Latitude: 52.5789 / 52°34'44"N
Longitude: -1.9867 / 1°59'12"W
OS Eastings: 400994
OS Northings: 297898
OS Grid: SP009978
Mapcode National: GBR 2D4.6F
Mapcode Global: WHBG1.GF4S
Plus Code: 9C4WH2H7+H8
Entry Name: Henry Boys Almshouses
Listing Date: 27 May 2005
Grade: II
Source: Historic England
Source ID: 1392786
English Heritage Legacy ID: 491898
ID on this website: 101392786
Location: Caldmore, Walsall, West Midlands, WS1
County: Walsall
Electoral Ward/Division: St Matthew's
Parish: Non Civil Parish
Built-Up Area: Walsall
Traditional County: Staffordshire
Lieutenancy Area (Ceremonial County): West Midlands
Church of England Parish: Walsall St Matthew
Church of England Diocese: Lichfield
Tagged with: Almshouse
WALSALL
1690/0/10051 WEDNESBURY ROAD
27-MAY-05 Henry Boys Almshouses
II
Group of 12 almshouses arranged around a 3-sided courtyard. 1887. F.E.F.Bailey. Red Flemish bond brick with painted and terracotta dressings and a plain tile and fishscale-tiled roof with decorative ridge tiles and finials. "Queen Anne" style. Single-storey; each house has 4 rooms opening off a central corridor and a rear wing containing a lavatory and coal-store. This latter was converted into a bathroom in 1976. All of the houses open from the courtyard front, or from each of the wings. Each house has 3 bays with a central 4-panel door with upper glazed panel having stained-glass quarries. These have segmental heads and keystones. To one side of each door are 2 paired windows with keystones and to the other side is a square bay window with triple light window and a hipped roof. The distribution of these elements [to right or left of the doorway] alternates according to the symmetrical arrangement of the whole. At the centre is a gable above two joined square bay windows with an armigerous overthrow to the apex with supporters above a rectangular panel which reads; "THESE ALMSHOUSES / WERE ERECTED AND ENDOWED BY / HENRY BOYS / A.D.1886". At either side of this centrepiece and in the projecting wings are set the 12 almshouses and the pattern is uniform except to the 2 ends of the projecting wings which each have a central door of the established pattern with an open pedimental surround, supported on brackets. At either side are projecting square bays with 3-light windows which are crowned by gables which have a cartouche at centre which bears the entwined initials H and B.

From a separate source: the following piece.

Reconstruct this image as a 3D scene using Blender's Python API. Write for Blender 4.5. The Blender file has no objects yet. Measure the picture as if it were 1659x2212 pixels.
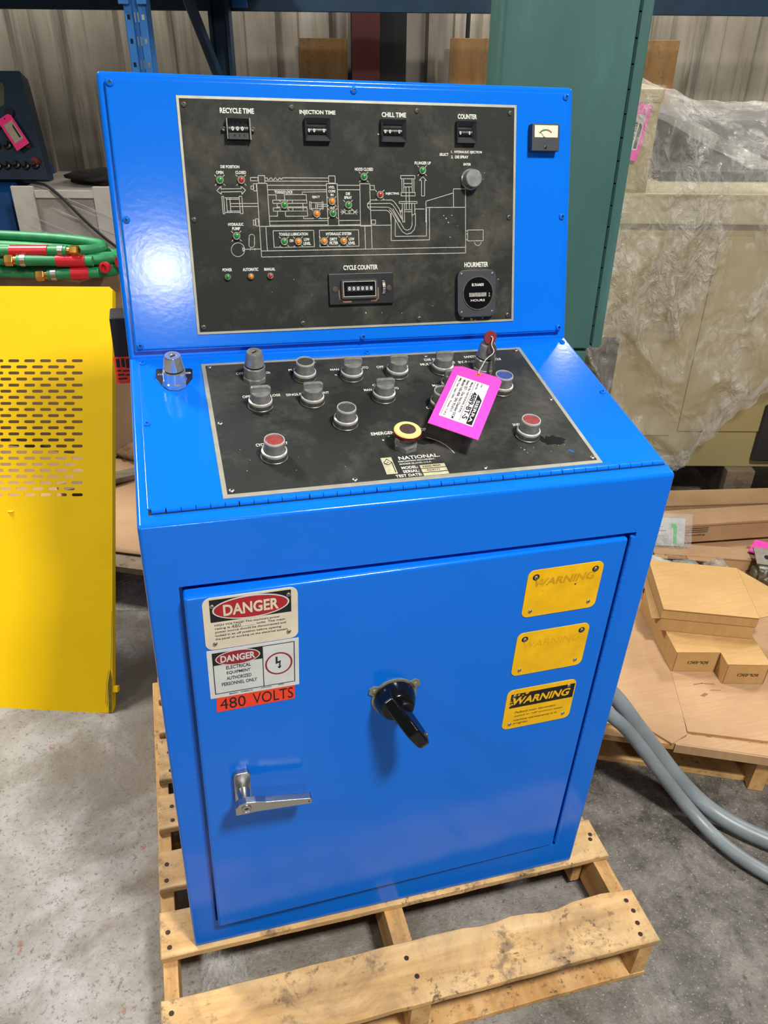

Interior: Each house has a central passage with a tiled floor and some retain the fitted cupboards to the side ot the hearth in the living room and the cast iron hearths. The former lavatories and coal stores to the rear wings were all converted in 1976 to provide bathrooms and much of the rear fenestration was altered and replaced at that time and since.
History: The Victoria County History for Staffordshire records "By deed of 1887 Henry Boys, a Walsall brick manufacturer, settled in trust twelve alms houses on the corner of Wednesbury Road and Tasker Street with an endowment of £4,000. There were to be 24 inmates, aged over sixty, sober, and industrious; each house was to be occupied by a married couple or by two single persons of the same sex. No clergyman of any sect was to be a trustee. By his will, proved in 1894, Boys left a further endowment of £4,000."
This group of almshouses is designed by a notable local architect, F.E.F.Bailey, and survives in a largely-original and complete condition. Its luxurious use of brick and terracotta decoration served as an advertisement for Henry Boys stock in trade and it's retention of fragile elements such as finials and ridge tiles and a complete set of original front doors is remarkable.